Я, несмотря на весь свой нигилизм, не могла удержаться от слез, когда прощалась с теми местами, где мы пели, бывало, на камне, танцевали при луне, пили чай под большим деревом или где меня хотел поцеловать один из революционеров с велосипедом и раздувающейся на ветру рубашкой. Сарай, в котором мы ставили «Женитьбу» Гоголя, и я играла роль дочки Городничего, стоял заколоченным. На земле шуршали желтые осенние листья. И везде звучала музыка Фани: Шопен, Шуман, Бетховен, Шуберт… Осенний сад, сырые дорожки, листья клена, липы, каштанов, берез… Речка, пруд с лягушками, скамеечки с вырезанными вензелями — и те же вензеля на коре старых деревьев — все это ушло и не вернется никогда. Никогда! Мы живем в мире безвозвратности.

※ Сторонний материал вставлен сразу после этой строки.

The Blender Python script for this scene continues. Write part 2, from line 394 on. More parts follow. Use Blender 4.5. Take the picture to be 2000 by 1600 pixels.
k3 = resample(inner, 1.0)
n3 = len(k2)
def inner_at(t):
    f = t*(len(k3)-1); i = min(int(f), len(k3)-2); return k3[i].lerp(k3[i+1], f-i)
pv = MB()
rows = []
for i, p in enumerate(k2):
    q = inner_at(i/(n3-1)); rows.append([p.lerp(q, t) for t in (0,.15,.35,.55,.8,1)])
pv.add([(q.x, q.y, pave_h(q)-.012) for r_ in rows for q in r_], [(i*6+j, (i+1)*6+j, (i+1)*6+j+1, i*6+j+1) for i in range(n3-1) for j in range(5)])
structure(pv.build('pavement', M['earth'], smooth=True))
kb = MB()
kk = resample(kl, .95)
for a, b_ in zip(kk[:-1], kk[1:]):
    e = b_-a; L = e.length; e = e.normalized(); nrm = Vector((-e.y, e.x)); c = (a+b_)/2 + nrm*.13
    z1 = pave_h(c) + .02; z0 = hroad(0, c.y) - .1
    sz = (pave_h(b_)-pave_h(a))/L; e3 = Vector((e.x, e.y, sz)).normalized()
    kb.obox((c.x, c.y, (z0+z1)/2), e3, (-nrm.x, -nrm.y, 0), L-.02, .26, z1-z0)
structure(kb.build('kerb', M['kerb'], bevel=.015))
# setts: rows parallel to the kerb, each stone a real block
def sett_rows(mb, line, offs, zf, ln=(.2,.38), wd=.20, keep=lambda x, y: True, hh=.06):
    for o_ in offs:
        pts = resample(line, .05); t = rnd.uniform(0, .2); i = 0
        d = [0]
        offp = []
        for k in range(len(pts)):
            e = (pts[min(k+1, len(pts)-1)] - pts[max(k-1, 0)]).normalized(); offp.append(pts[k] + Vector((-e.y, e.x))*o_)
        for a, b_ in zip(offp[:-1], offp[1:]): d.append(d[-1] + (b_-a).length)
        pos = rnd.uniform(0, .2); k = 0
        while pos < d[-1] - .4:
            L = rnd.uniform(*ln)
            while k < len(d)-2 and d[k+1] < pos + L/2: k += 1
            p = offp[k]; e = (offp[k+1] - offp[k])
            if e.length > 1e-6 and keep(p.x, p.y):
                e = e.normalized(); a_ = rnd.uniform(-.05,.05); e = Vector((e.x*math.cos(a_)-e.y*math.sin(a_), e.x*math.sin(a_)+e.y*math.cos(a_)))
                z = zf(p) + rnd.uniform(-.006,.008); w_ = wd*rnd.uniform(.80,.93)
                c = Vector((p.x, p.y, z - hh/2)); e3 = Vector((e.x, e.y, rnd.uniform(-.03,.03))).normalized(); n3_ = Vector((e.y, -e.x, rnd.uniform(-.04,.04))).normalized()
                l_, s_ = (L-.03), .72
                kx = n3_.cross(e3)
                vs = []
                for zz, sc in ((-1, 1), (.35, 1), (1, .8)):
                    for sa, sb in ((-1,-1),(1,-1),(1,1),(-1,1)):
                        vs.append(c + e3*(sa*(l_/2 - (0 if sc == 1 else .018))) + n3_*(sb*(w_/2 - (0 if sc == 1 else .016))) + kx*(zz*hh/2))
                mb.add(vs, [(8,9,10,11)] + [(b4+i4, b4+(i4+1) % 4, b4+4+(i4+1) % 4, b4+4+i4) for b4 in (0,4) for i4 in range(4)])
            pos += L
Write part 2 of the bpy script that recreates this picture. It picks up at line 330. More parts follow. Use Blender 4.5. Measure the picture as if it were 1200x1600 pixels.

Когда-то на старости лет можно было посетить места, где вы выросли, родились или провели годы своей молодости, теперь есть страны и города, куда заказаны все пути. А у нас, евреев, к этому прибавилось другое: все, что связано с прекрасной балтийской Швейцарией — Вильна, Ошмяны и вся Польша, — окрашено в красный цвет крови, пурпурной еврейской крови, пролитой в лесах живописного Понара[115].
Но вот и мы с Беллой-лесгафтичкой сели наконец в колымагу, и колокольчики зазвенели от Ошмян до Сол. Нам не хотелось говорить. Это был период ее жизни, когда она была в большой нерешительности: выйти ли замуж, продолжать ли учение? За кого выйти замуж? Она любила, и ее любили, но я была слишком молода, она — сдержанна и неоткровенна. Мы молчали, и каждый думал свою думу.
Когда я вернулась домой, я узнала, что моя хорошая подруга по классу, полька, с которой я сидела на одной скамейке, и мы однажды были посланы вместе к губернаторше Пален[116] с букетом, в парадной форме и белых передниках, обе молодые, красивые и гордые — я от евреев, она от поляков (русских учениц у нас было мало), — умерла скоропостижно от чахотки. Нам, еврейкам, даже нельзя было пойти на кладбище ее хоронить.
На меня эта смерть произвела потрясающее впечатление. Я еще слышала в ушах ее смех, ее щечки были розовые, и сама она была как цветок. Смерть троих наших товарищей, которых мы хоронили похоронным маршем с венками, с надгробными речами — со всей революционной пышностью, — была как-то оправдана в моих глазах. Но какая справедливость и какой смысл в такой безвременной и дикой кончине?..
Я снова вернулась к книжкам, учебникам и чтению.
Я читала Толстого. Мережковский его развенчал, говорил о расхождении теории с практикой толстовской жизни[117]. Трудно было совместить веру в Толстого, в его «Не могу молчать», в его непротивление злу и опрощение с нашими понятиями о борьбе, о революции и протесте против царизма.
114
Начальная строка стихотворения А. де Мюссе (1810–1857): «Милые мои друзья, когда я плачу, вырастает ива на погосте» (
115
Понары — место массовых расстрелов в Литве, примерно в 10 км от Вильнюса. Начиная с лета 1941 г. по июль 1944 г. нацистами и их пособниками здесь было уничтожено почти 100 000 человек, в основном евреев.